In brief

  • Sorare, a fantasy soccer game based on Ethereum NFT cards, has raised $680 million at a valuation of $4.3 billion.
  • The French startup plans to expand into other sports, onboard women’s soccer teams, and open a U.S. office.

Sorare, an Ethereum-based fantasy soccer game based around NFT trading cards, has grown significantly in 2021 with a rising player base and sizable trading volume, not to mention dozens of new licensed teams in the mix. Today, the French startup put an exclamation mark on that upward momentum with the announcement of a $680 million funding round.

The $680 million Series B round values the company at $4.3 billion and follows a $50 million Series A round that was announced back in February. This new Series B round was led by Japanese tech and investment conglomerate SoftBank, which has a number of existing crypto industry dealings, particularly through its SBI Holdings financial services division.

Sorare is currently focused specifically on soccer, with players from more than 175 licensed clubs available in the game. Popular clubs like FC Barcelona, Juventus FC, and Paris Saint-Germain FC are part of Sorare, as is the United States’ Major League Soccer Players Association—just the players, not the clubs themselves.

Nicolas Julia, co-founder and CEO of Sorare, told Decrypt this week that the company plans to expand into other sports, as well. It will also open a United States-based office in the coming months to “help us continue to grow with fans and sports leagues” in the country, he said.


“We have ambitious plans to keep growing Sorare into a sports entertainment giant,” Julia said. “The new funding will be used to help us continue to grow a world-class team, expand to new leagues and new sports, and keep improving our experience for users, including shipping a mobile app."

Like Dapper Labs’ NBA Top Shot, Sorare is built around NFTs based on professional athletes. An NFT acts like a deed of ownership to a provably scarce digital item. In the case of Sorare, it’s a digital trading card that can be bought and resold, with each available in limited quantities. One such NFT card sold for nearly $290,000 worth of ETH in March, for example.
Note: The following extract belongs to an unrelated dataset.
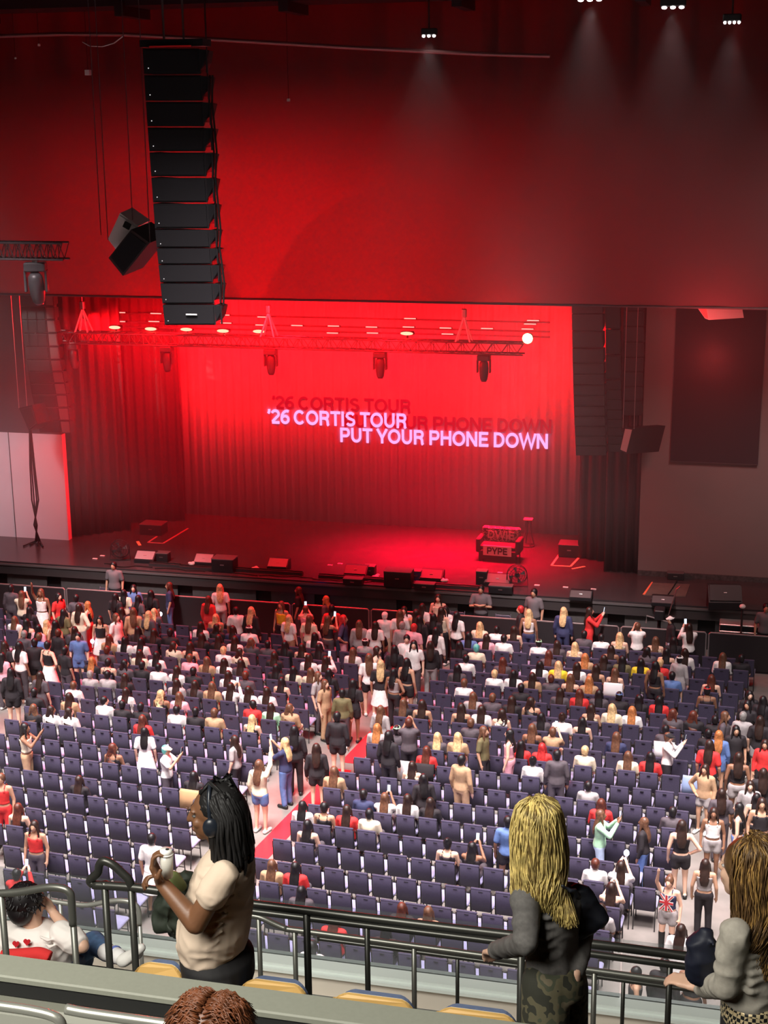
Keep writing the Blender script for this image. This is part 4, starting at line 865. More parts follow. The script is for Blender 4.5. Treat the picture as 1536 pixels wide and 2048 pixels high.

Unlike Top Shot, however, Sorare has an ongoing game component. It’s similar to other fantasy sports in that you can choose a lineup of pro players each week and enter leagues with other users, earning points based on your players’ respective real-world performances. With Sorare, you can only build your team with the player cards you own, but there are rewards in the form of rare cards and ETH.

According to the company, Sorare has seen more than $150 million worth of trading volume since the start of 2021, and has more than 600,000 registered users on the platform. Sorare aims to onboard the top 20 soccer leagues and top 50 soccer associations around the world, as well as bring in women’s soccer clubs to join the current selection of men’s teams.


The $680 million Series B round—which Sorare dubbed Europe’s largest to date—also includes participation from new investors Atomico, D1 Capital, Bessemer Ventures, Eurazeo, IVP, and Liontree, as well as existing Sorare investors Accel, Benchmark, and Headline.

Professional soccer players Gerard Piqué, Antoine Griezmann, Rio Ferdinand, and César Azpilicueta also invested in this round. February’s Series A round, meanwhile, included notable investors such as entrepreneur and NFT enthusiast Gary Vaynerchuk, as well as Seven Seven Six founder and Reddit co-founder Alexis Ohanian.

Sorare also has close ties to leading game publisher Ubisoft. The startup took part in Ubisoft’s Entrepreneurs Lab accelerator program, plus the companies collaborated this spring on One Shot League, a Sorare spinoff game focused on Belgium’s Jupiler Pro League.

Editor's note: This story was updated after publication to remove mention of Hillhouse as it did not participate in the Series B raise despite initially being listed by Sorare as an investor in this round.